Romania to open first Holocaust museum

Romanian President Klaus Iohannis has backed the creation of the country’s first Holocaust museum, 75 years after the end of World War II.

Thee National Museum of Jewish History and the Holocaust in Romania will feature Jewish heritage in the country, Iohannis said Tuesday.

Up to 380,000 Jews were killed in Romanian-controlled territories during World War II and 11,000 Roma, according to Yad Vashem — The World Holocaust Remembrance Center.

The museum will be located in Bucharest and will be coordinated by the Elie Wiesel National Institute for the Study of the Holocaust in Romania and aims to recover the memory of the Holocaust, improve education around the mass murder of Jews and combat anti-Semitism, the president said.

„Young generations will never cease to wonder how the Holocaust was possible,” he said. „Many of us have tried to understand what cannot be understood.”

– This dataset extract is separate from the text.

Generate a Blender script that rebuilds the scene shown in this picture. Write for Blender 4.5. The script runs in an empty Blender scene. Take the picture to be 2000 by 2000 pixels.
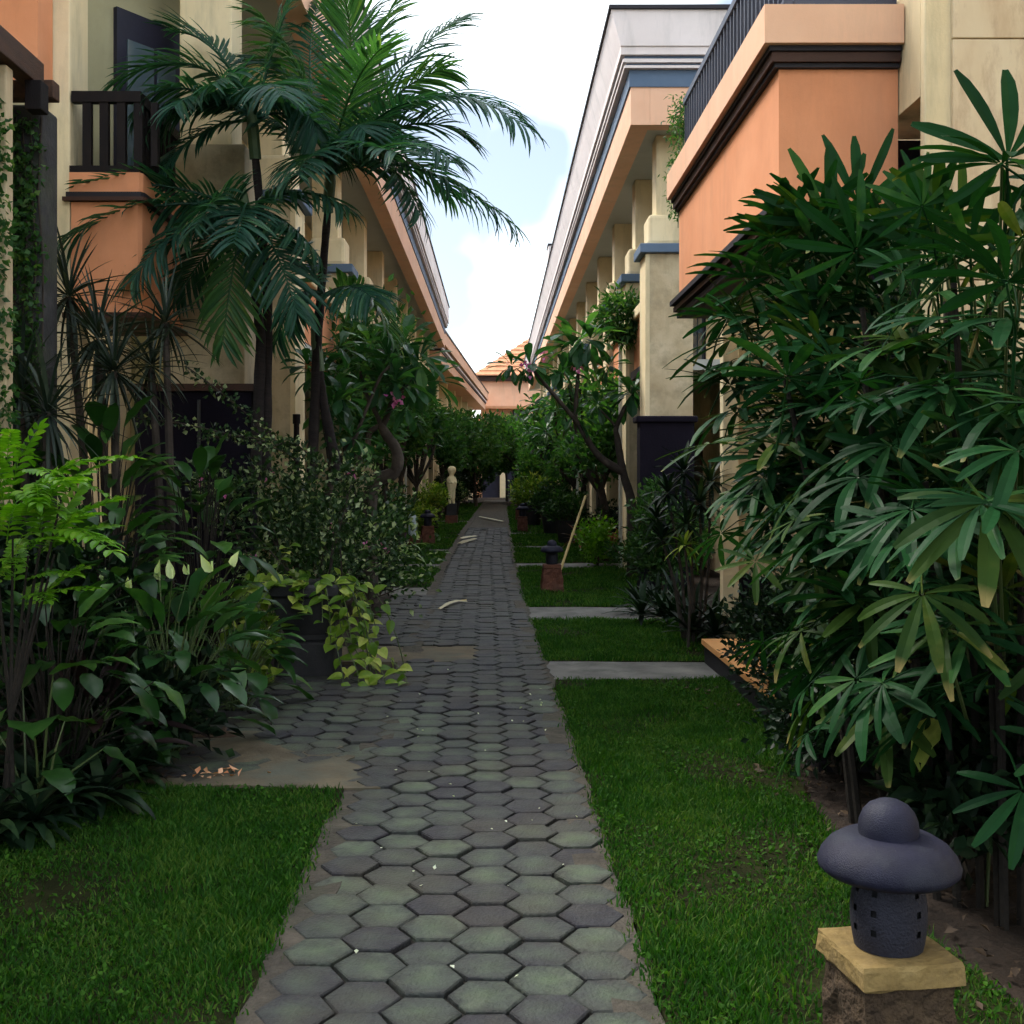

With the creation of the museum, Iohannis said, Romania is defending the history, heritage and culture of Jewish people in Romania, who contributed to the building of the nation,

The museum will be housed in an 86,000-square-foot, eight-storey building on Calea Victoriei, a prominent avenue in the capital.  

Romania had a Jewish population of about 757,000 before World War II, according to Yad Vashem.

In 2003, the Romanian government finally recognized the role previous administrations played in the Holocaust.

Around 3,200 Jews still live in Romania, according to the last census in 2011.